テレビのない生活

 8年間使っていたテレビが壊れた。近所の電気屋はすでに廃業をしているし、電化製品の量販店では修理など相手にしない。
 どうすればいいのか判らないまま3日が過ぎた。最初はいつも騒いでいるテレビがひっそりとしているので違和感があったが、3日もするとその静謐さに慣れてきて、「テレビが見れない」と不平を言っていた家族も、それぞれが思い思いの本を持って居間に集い静かに読書をしている。
 かつて司馬遼太郎が言っていた。
「イメージの膨らむ人が、私の見方では賢い人であり、賢くない人はテレビの見すぎでしょうね。テレビは口を開けて見ていても、頭に映像が浮かび上がらなくても、絵を与えてくれます。テレビを見すぎますと、イメージを結ぶ能力は衰弱していきます。東京大学の教授でも、頭にスクリーンのない、浮かばない人はたくさんいるんです。頭は悪くないのでしょうが、イメージは結べない。ジュースがたっぷりあるりんごの人生ではなくて、かすかすのりんごであり、寂しい人生かもしれません」
「テレビはイマジネーションを画面にしてくれますから空想力は落ちますよ。活字に刺激してもらうことによってしか、人間は人間らしくなりませんよ」
「テレビは、ディレクターなり、役者なりが作ったイメージが、頭をさっぱり働かせなくても、そのまま見ている側に入ってくる。テレビというのは、イメージを作るという点では、本当に害になることがあります」
「イマジネーションが必要ですね。それには、テレビなんかあまり見ずに、小説をお読みになる方がいいです、という感じであります」
 そうか、テレビなんかいらないんだ。ニュースだって新聞を読めばいいし、ネットから得るという方法もある。よし!この際、司馬さんの言うとおりテレビを捨ててイマジネーションを育てよう。と、一大決心をした。
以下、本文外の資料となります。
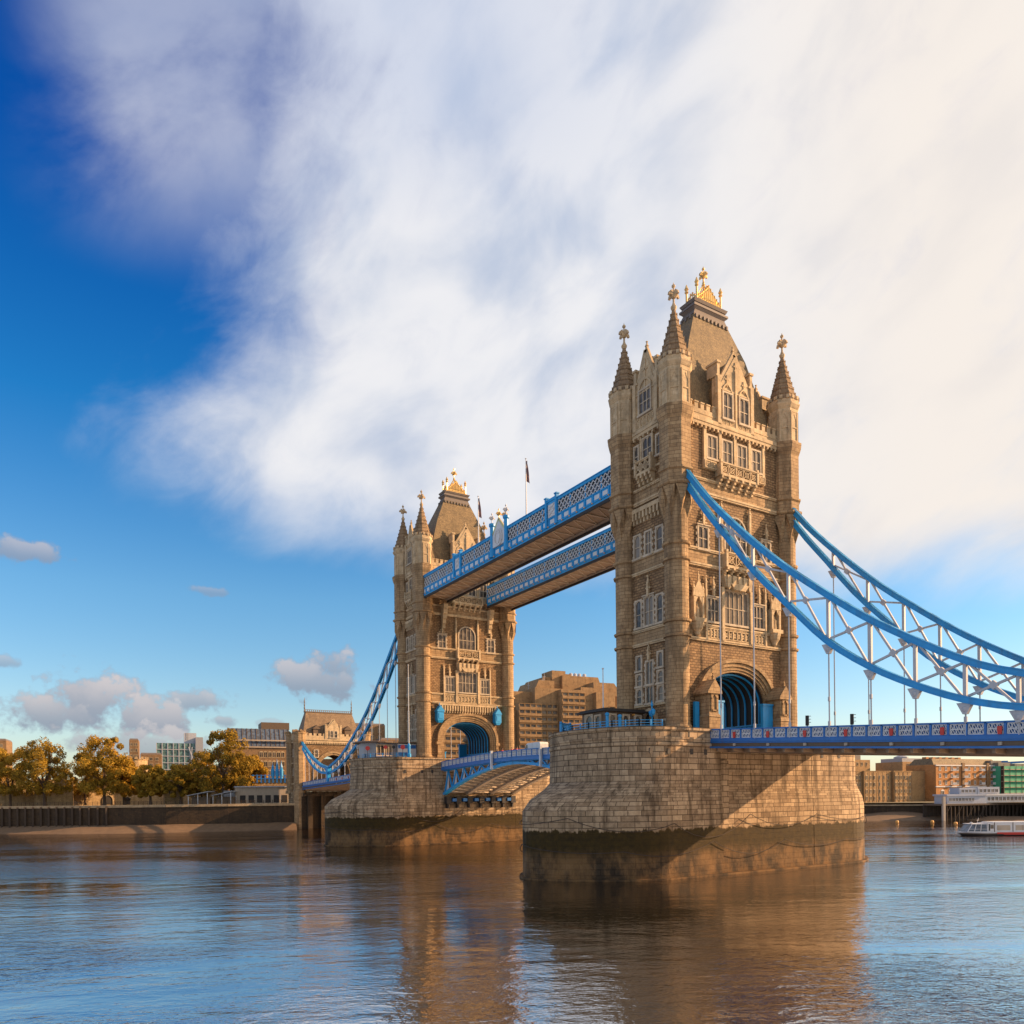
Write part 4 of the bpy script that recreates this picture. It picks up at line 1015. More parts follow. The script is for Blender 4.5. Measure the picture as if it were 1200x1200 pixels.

 4日目の夜、帰宅すると壊れたテレビがなくなっていた。
ワシャ「捨てたの?」
嫁「業者に引き取ってもらったの」
ワシャ「それはよかった。で、以前のテレビが座っていたキャビネットの上にあるものはなあに?」
嫁「テレビ」
ワシャ「ワッシャー!買ったの?」
嫁「買ったの」
 前のテレビよりでかい液晶の薄型テレビがそこにあった。
 スイッチを入れると画面は格段にクリアで、竹内結子なんかめちゃめちゃ綺麗に映っている。竹内の微笑みに脆くも一大決心は崩れ去った。
 司馬さん、ごめんなさい。イメージを結ぶ能力はどんどんと衰弱していきそうです。